62

Case No. 14,102.

TORICES v. The WINGED RACER.

[39 Hunt, Mer. Mag. 458.]

District Court, S. D. New York.

April, 1858.

CHARTER PARTY—MUTUAL COVENANTS—ADMIRALTY JURISDICTION.

In admiralty. This action is brought on a charter of the ship by the owners to the libelant [Rafael F. Torices] in July, 1857, for a voyage to China, and thence back to Havana, with a load of coolies, not less than 884 in number, for which the libelant was to pay freight, $67.50 apiece to the ship, and a further sum to the master. The clause of the charter which the libel was sought to enforce was as follows: “The penalty of nonperformance of this contract is mutually fixed at half the amount of freight, and to the accomplishment of the same the charterer engages his whole responsibility, and the owners their vessel, rigging, etc., as by law; the ship to have a lien upon the passengers for the freight money.” The libel was filed to recover this penalty, amounting to $28.951, alleging that the ship prepared for the voyage, cleared at the custom-house, but after its commencement the owners broke it up, and neglected to perform it.

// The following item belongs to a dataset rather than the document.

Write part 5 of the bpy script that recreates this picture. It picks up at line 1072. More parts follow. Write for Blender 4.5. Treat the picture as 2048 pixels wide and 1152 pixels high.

HELD BY THE COURT (BETTS, District Judge): That by the maritime law a ship is not bound to the performance of a contract for her employment, unless there be mutually a liability charged on cargo on board for the satisfaction of those services. When the contract is for the prospective employment of a ship in transportation of cargo which is not placed on board, the remedy for a breach of such contract is in the common law courts. That the clause in the charter by which the owners engage “their vessel, rigging, etc., as by law,” subjects the security to the operation of the law maritime upon credits of that character. That the libelant therefore shows no lien upon the vessel of which the court can take cognizance, and the exception to the jurisdiction of the court must therefore be allowed. Libel dismissed.